After launching the museum three years ago, Risan hired a company in Scotts Valley, Calif., to add a virtual jukebox to the site. “The system that was put in place, I was assured, was secure,” he said.
He assumed the jukebox’s songs couldn’t be copied digitally because they were “streamed” to users, meaning that they arrived in small pieces that weren’t meant to be stored on the computer. Those pieces also could be scrambled as they were transmitted from the Web site.
But as piracy experts are fond of saying, anything that can be played on a computer can be recorded, regardless of how it’s protected. Encrypted streams and downloads must be unscrambled to be heard on a computer’s speakers or shown on its screen. And there are several programs that can intercept music or video on its way to the speakers or screen after it’s been unscrambled.
Microsoft tried to address the problem with a technology known as Secure Audio Path, which it built into two recent versions of the Windows software that runs personal computers. This technology is designed to stop an unscrambled audio file from going anywhere on a computer other than its speakers.
The main drawback is that only computers with Windows XP or Me can receive music that uses the Secure Audio Path technology. That’s why none of the online music services are using it -- they don’t want to exclude the large part of their audience that uses Windows 98 and earlier programs.
Theory Into Practice
Risan drew on his mathematical skills to come up with a different approach to the problem of unauthorized recording.

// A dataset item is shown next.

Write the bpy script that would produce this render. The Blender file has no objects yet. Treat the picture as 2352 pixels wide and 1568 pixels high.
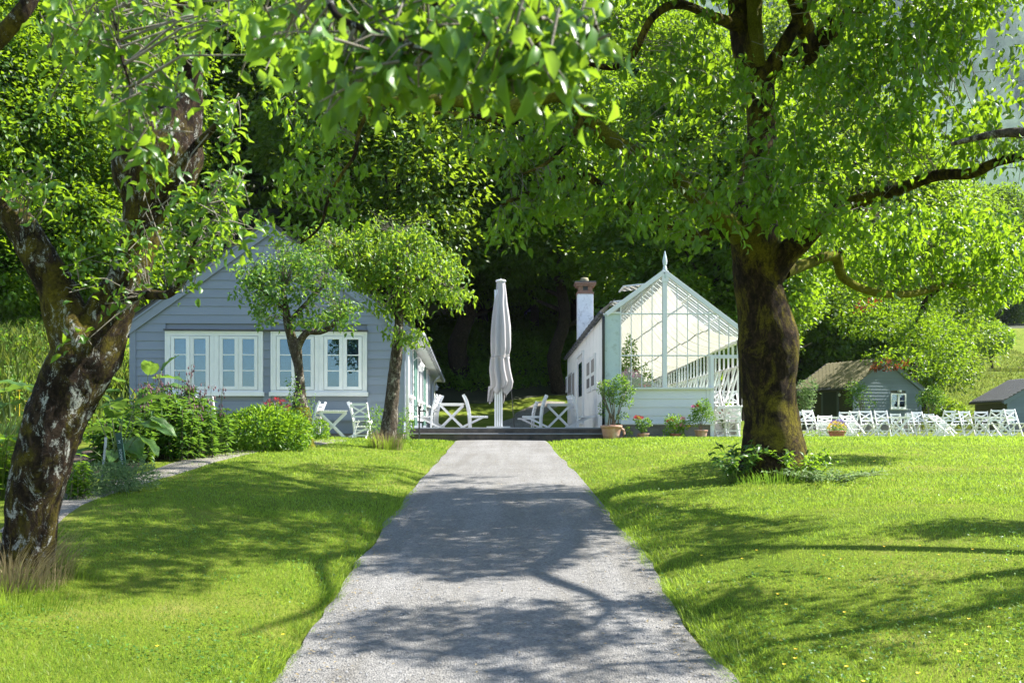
import bpy, math, random
import numpy as np
from mathutils import Vector, Matrix, Euler
from math import radians, sin, cos, pi

random.seed(7)
rng = np.random.default_rng(11)
S = bpy.context.scene
COL = S.collection

# ------------------------------------------------------------------ camera, sky, sun, exposure
EYE = 1.6
F = 2287.0                      # focal length in photo units (frame 2352 wide)
cam_d = bpy.data.cameras.new('camera')
cam = bpy.data.objects.new('camera', cam_d); COL.objects.link(cam)
cam.location = (0, 0, EYE); cam.rotation_euler = (radians(90), 0, 0)
cam_d.sensor_width = 36; cam_d.lens = 35.0
cam_d.shift_y = 0.0825
cam_d.clip_start = 0.1; cam_d.clip_end = 6000
cam_d.dof.use_dof = True; cam_d.dof.focus_distance = 25.0; cam_d.dof.aperture_fstop = 6.3
S.camera = cam

SUN_EL, SUN_BACK = radians(50), radians(12)
sdir = Vector((cos(SUN_EL)*cos(SUN_BACK), cos(SUN_EL)*sin(SUN_BACK), sin(SUN_EL)))
W = bpy.data.worlds.new('World'); S.world = W; W.use_nodes = True
nt = W.node_tree; nt.nodes.clear()
sky = nt.nodes.new('ShaderNodeTexSky'); sky.sky_type = 'NISHITA'; sky.sun_disc = False
sky.sun_elevation = SUN_EL; sky.sun_rotation = math.atan2(sdir.x, sdir.y)
sky.dust_density = .4; sky.air_density = 1.0; sky.ozone_density = 2.2
bg = nt.nodes.new('ShaderNodeBackground'); bg.inputs[1].default_value = 0.088
wo = nt.nodes.new('ShaderNodeOutputWorld')
# soft summer clouds mixed into the sky all round
tc = nt.nodes.new('ShaderNodeTexCoord'); mp = nt.nodes.new('ShaderNodeMapping'); mp.inputs['Scale'].default_value = (1.2, 1.2, 3.5)
cn = nt.nodes.new('ShaderNodeTexNoise'); cn.inputs['Scale'].default_value = 1.7; cn.inputs['Detail'].default_value = 7; cn.inputs['Roughness'].default_value = .58
cr = nt.nodes.new('ShaderNodeValToRGB'); cr.color_ramp.elements[0].position = .56; cr.color_ramp.elements[1].position = .85
cm = nt.nodes.new('ShaderNodeMix'); cm.data_type = 'RGBA'; cm.inputs[7].default_value = (7.5, 8, 8.6, 1)
nt.links.new(tc.outputs['Generated'], mp.inputs[0]); nt.links.new(mp.outputs[0], cn.inputs['Vector'])
nt.links.new(cn.outputs['Fac'], cr.inputs[0]); nt.links.new(cr.outputs[0], cm.inputs[0])
nt.links.new(sky.outputs[0], cm.inputs[6]); nt.links.new(cm.outputs[2], bg.inputs[0]); nt.links.new(bg.outputs[0], wo.inputs[0])

sd = bpy.data.lights.new('sun', 'SUN'); sd.energy = 5.0; sd.angle = radians(0.55); sd.color = (1, .955, .88)
sun = bpy.data.objects.new('sun', sd); COL.objects.link(sun)
sun.rotation_euler = sdir.to_track_quat('Z', 'Y').to_euler(); sun.location = sdir*60
S.view_settings.view_transform = 'Standard'; S.view_settings.look = 'None'
S.view_settings.gamma = 1; S.view_settings.use_curve_mapping = False
S.view_settings.exposure = 1.78
cy = S.cycles
S.render.engine = 'CYCLES'
cy.max_bounces = 8; cy.diffuse_bounces = 3; cy.glossy_bounces = 3; cy.transmission_bounces = 6; cy.transparent_max_bounces = 12
cy.use_denoising = True; cy.sample_clamp_indirect = 6; cy.caustics_reflective = False; cy.caustics_refractive = False
cy.use_adaptive_sampling = True; cy.adaptive_threshold = 0.01

def P(px, py, Y):
    """point seen at photo position (px, py) at distance Y"""
    return Vector(((px-1176)/F*Y, Y, EYE+(978-py)/F*Y))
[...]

Drawing on a branch of topology known as network theory, Risan said he could look at the networks a computer uses to move data internally and “visualize how to protect the copyrighted material as it transfers through those networks.”
The firm claims that its technology controls those pathways, letting copyright owners dictate what can and can’t be copied. “We control pathways that don’t even exist yet,” Risan said.
Music Public Broadcasting uses the same basic approach to prevent CDs and DVDs from being copied, protect downloadable songs from piracy and deter music and movies from being copied through file-sharing networks without the copyright owners being compensated. In order for it to work, though, the company must put software in users’ computers to control those internal networks. Risan acknowledged that consumers won’t accept such controls unless they’re allowed a reasonable amount of freedom, but he said his technology can strike that balance.
The company, which has spent millions of dollars on development, hopes to license its technology to online music and video services, record companies and movie studios. It also will try to persuade consumers to pay $10 to $12 a month for the new radio service, or twice as much as other services that don’t let users request specific songs. Risan said the radio transmissions would use much less digital compression than competitors do, raising the company’s costs but delivering better sound quality.
Overcoming Skepticism
Russell G. Weiss, an attorney at Morrison & Foerster who represents Music Public Broadcasting, said the company also has asked the RIAA for a discount on the royalties the radio service pays to record labels and artists because of the extra protection it provides against copying. If it succeeds, Weiss said, that could prod other Webcasters to license Music Public Broadcasting’s technology and seek the same discount.
Zach Zalon of Radio Free Virgin, the online radio arm of Virgin Group, said he would love to license technology that prevented his stations’ Webcasts from being recorded by “stream ripping” programs. Stream rippers break through every anti-piracy program on the market, Zalon said, “so if you could somehow defeat that, it’s fantastic.”
An executive at a major record company who’s seen the technology for protecting streams and CDs said he was impressed, although he’s not sure the demonstration can be duplicated in the real world. “If it’s not snake oil, it’s pretty awesome,” he said.
Lawrence Kenswil, president of Universal Music Group’s ELabs, said the labels’ goal isn’t to come up with a perfect defense against piracy, just one that’s hard for the average person to defeat. “The question is, would the typical consumer bother to defeat it, not whether it’s defeatable.”